"Une amitié irremplaçable, même pour des millions"... A la veille de son arrivée à Pyongyang, Xi Jinping en personne avait pris la plume pour célébrer l'alliance de la Chine avec son petit voisin, dans un texte publié par le principal quotidien nord-coréen.
Le président chinois a décollé mercredi de Pékin par avion pour se rendre en Corée du Nord, accompagné de sa femme et de son ministre des Affaires étrangères Wang Yi, a annoncé la télévision d'Etat CCTV.
Alors que le président américain promet un développement économique fabuleux à la Corée du Nord si elle accepte de renoncer à son programme nucléaire, son homologue chinois entend rappeler, à l'occasion de sa visite d'Etat, le rôle incontournable de son pays, qui absorbe 90% du commerce de Pyongyang.
La visite, qui s'achèvera vendredi, est la première d'un président chinois depuis 2005. Elle devrait accorder une large place à l'histoire et à l'intervention de la Chine dans la guerre de Corée (1950-53), qui devait sauver le régime de Kim Il Sung, grand-père de l'actuel numéro un Kim Jong Un. L'ennemi commun n'était autre que les Etats-Unis.
Les premières années au pouvoir de Kim Jong Un n'ont pourtant pas été faciles pour Pékin: la Chine a appliqué les sanctions internationales destinées à forcer Pyongyang à abandonner son programme nucléaire, provoquant la colère de son voisin.

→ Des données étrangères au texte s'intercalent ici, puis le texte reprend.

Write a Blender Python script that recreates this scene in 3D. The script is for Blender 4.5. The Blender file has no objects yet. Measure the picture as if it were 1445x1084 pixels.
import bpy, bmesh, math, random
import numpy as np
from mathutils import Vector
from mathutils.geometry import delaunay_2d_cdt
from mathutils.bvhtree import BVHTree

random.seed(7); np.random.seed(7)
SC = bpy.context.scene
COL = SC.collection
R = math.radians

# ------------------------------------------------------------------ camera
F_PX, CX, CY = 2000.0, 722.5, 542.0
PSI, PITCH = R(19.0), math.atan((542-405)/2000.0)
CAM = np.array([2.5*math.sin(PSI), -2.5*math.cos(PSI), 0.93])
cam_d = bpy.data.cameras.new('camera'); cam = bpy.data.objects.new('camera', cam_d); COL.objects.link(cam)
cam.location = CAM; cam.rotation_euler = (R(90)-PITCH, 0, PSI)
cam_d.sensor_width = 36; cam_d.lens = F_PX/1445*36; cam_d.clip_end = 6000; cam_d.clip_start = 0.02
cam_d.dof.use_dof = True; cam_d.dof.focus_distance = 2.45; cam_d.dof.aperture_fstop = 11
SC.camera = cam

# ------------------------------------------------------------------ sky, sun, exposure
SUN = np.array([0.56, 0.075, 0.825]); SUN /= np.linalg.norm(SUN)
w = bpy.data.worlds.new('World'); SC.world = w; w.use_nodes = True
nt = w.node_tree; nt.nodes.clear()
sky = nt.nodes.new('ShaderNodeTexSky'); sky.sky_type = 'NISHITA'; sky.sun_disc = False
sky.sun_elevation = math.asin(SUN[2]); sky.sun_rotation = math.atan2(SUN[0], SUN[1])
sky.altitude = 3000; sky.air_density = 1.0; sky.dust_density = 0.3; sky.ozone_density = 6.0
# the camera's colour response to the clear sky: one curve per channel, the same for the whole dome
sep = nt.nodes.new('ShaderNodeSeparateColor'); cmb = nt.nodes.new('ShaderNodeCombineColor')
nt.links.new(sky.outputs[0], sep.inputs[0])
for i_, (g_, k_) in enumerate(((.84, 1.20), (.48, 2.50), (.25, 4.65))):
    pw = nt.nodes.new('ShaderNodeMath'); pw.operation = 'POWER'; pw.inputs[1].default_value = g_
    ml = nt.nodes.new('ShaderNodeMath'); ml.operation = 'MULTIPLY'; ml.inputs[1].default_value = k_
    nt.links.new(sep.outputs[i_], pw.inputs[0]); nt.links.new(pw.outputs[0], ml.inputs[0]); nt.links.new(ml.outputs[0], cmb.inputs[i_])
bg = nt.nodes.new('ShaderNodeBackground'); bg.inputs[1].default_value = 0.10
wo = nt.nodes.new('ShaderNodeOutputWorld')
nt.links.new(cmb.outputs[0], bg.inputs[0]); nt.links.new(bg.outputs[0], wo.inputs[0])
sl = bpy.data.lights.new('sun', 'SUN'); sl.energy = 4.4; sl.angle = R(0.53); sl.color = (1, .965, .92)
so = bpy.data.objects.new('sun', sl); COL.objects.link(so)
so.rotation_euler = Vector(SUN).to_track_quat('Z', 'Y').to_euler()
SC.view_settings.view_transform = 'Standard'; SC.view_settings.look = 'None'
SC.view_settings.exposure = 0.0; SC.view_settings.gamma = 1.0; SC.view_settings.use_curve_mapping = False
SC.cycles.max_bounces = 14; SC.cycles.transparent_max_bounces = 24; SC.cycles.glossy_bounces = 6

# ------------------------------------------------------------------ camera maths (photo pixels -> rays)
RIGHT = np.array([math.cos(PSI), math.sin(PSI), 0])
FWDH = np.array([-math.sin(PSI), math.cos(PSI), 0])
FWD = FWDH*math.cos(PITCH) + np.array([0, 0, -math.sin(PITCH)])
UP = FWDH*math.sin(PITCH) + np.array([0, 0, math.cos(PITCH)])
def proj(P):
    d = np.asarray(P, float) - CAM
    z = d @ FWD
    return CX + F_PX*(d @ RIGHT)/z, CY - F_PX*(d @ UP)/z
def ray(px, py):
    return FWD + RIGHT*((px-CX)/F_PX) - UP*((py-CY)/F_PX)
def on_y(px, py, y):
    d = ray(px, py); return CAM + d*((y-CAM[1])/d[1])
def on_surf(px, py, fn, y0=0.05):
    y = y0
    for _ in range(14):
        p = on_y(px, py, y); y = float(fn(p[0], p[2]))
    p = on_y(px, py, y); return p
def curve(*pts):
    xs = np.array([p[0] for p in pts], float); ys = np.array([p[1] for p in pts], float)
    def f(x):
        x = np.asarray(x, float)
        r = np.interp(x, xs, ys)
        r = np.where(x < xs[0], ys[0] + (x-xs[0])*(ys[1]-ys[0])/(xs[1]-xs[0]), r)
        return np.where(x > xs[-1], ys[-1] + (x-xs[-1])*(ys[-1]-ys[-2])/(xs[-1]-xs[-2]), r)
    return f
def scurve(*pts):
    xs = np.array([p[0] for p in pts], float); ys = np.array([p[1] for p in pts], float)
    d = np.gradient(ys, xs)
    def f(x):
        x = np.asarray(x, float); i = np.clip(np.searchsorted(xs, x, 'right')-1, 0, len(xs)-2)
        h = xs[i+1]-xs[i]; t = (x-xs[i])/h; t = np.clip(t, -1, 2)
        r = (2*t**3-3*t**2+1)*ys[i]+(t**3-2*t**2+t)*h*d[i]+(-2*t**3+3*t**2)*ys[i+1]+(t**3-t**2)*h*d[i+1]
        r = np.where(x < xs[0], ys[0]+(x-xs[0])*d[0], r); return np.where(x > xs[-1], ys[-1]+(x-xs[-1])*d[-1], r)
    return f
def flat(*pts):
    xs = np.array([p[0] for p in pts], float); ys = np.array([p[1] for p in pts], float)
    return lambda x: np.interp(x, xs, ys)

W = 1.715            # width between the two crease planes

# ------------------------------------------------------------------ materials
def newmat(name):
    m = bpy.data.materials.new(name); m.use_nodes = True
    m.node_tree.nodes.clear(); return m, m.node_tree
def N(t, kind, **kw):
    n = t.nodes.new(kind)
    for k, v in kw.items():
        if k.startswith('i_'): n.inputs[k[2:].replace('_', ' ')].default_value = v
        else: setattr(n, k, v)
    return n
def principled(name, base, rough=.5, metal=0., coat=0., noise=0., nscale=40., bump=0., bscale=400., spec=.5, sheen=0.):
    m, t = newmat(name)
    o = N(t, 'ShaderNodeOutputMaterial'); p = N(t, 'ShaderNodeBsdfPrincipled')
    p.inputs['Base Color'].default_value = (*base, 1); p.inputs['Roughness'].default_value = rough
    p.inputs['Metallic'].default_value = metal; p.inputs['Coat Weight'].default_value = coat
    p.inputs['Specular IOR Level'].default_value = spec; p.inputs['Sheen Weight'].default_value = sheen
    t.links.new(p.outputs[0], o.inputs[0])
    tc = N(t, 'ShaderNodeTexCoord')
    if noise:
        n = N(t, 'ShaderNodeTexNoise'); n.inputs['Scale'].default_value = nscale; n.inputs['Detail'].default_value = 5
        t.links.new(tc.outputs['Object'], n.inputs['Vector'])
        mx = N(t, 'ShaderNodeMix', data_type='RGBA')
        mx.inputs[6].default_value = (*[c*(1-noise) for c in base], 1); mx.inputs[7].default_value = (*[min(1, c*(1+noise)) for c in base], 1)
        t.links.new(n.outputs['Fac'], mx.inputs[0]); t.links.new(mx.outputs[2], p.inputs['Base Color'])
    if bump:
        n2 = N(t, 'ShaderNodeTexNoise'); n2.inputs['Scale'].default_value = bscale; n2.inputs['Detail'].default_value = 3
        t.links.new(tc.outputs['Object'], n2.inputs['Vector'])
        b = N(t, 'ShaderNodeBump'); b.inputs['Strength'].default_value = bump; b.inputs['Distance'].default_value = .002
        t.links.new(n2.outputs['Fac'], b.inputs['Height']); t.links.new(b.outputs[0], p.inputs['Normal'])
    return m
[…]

Conséquence: Kim Jong Un, arrivé au pouvoir à la mort de son père fin 2011, a attendu 2018 pour se rendre pour la première fois en Chine et rencontrer enfin Xi Jinping, aux manettes à Pékin depuis 2012. Au total, les deux hommes se sont rencontrés à quatre reprises l'an dernier.
"Un grand projet"
Une réconciliation qui semble avoir été précipitée par le rapprochement entre la Corée du Nord et les Etats-Unis, symbolisé par l'historique sommet Trump-Kim de Singapour en juin 2018: Pékin redoute de voir son allié tomber dans le camp américain, tandis que Pyongyang a besoin des Chinois pour faire le poids face à Washington.
Pour la Corée du Nord, le sommet Kim-Xi "va servir à montrer aux Etats-Unis qu'elle a le soutien de la Chine et à leur dire qu'ils doivent cesser leur politique de pression maximale", observe Lim Eul-chul, professeur à l'Université Kyungnam en Corée du Sud.
La conjoncture pour Pékin est plutôt bonne: le deuxième sommet Trump-Kim en février à Hanoï n'a rien donné et les deux pays restent bloqués sur la question de la dénucléarisation de la péninsule coréenne. Washington exige qu'elle intervienne avant la levée des sanctions internationales, ce que Pyongyang refuse.
Dans sa tribune publiée par le quotidien Rodong Sinmun, Xi Jinping annonce que Pékin "est prêt à dessiner un grand projet pour parvenir à la stabilité définitive de la région, via un effort conjoint avec nos camarades nord-coréens".
Mélange des genres
Comme pour afficher son soutien à son allié, la Chine, imitée par la Russie, a bloqué mardi à l'ONU une initiative américaine visant à bloquer les livraisons de pétrole raffiné à la Corée du Nord. Washington estime que Pyongyang reçoit des livraisons clandestines d'essence en haute mer et a dépassé son quota alloué pour 2019.
Le président chinois a lui aussi maille à partir sur un autre sujet avec son homologue américain qu'il retrouvera la semaine prochaine au Japon à l'occasion d'un sommet du G20: la guerre commerciale sino-américaine.
Mais Yongwook Ryu, spécialiste des relations internationales à l'Université nationale de Singapour, estime que M. Xi ferait "une grave erreur" s'il tentait d'utiliser le dossier nord-coréen dans ses négociations commerciales avec Donald Trump.
Cela étant, "si Xi peut faire pression sur la Corée du Nord pour l'encourager à dénucléariser, ce serait une carotte pour Trump, et il pourrait peut-être obtenir en échange des concessions" de la part du président américain, suppose l'analyste.
Interrogé sur l'hypothèse d'un tel mélange des genres, le porte-parole du ministère chinois des Affaires étrangères, Lu Kang, a estimé que "ceux qui ont des idées pareilles réfléchissent trop".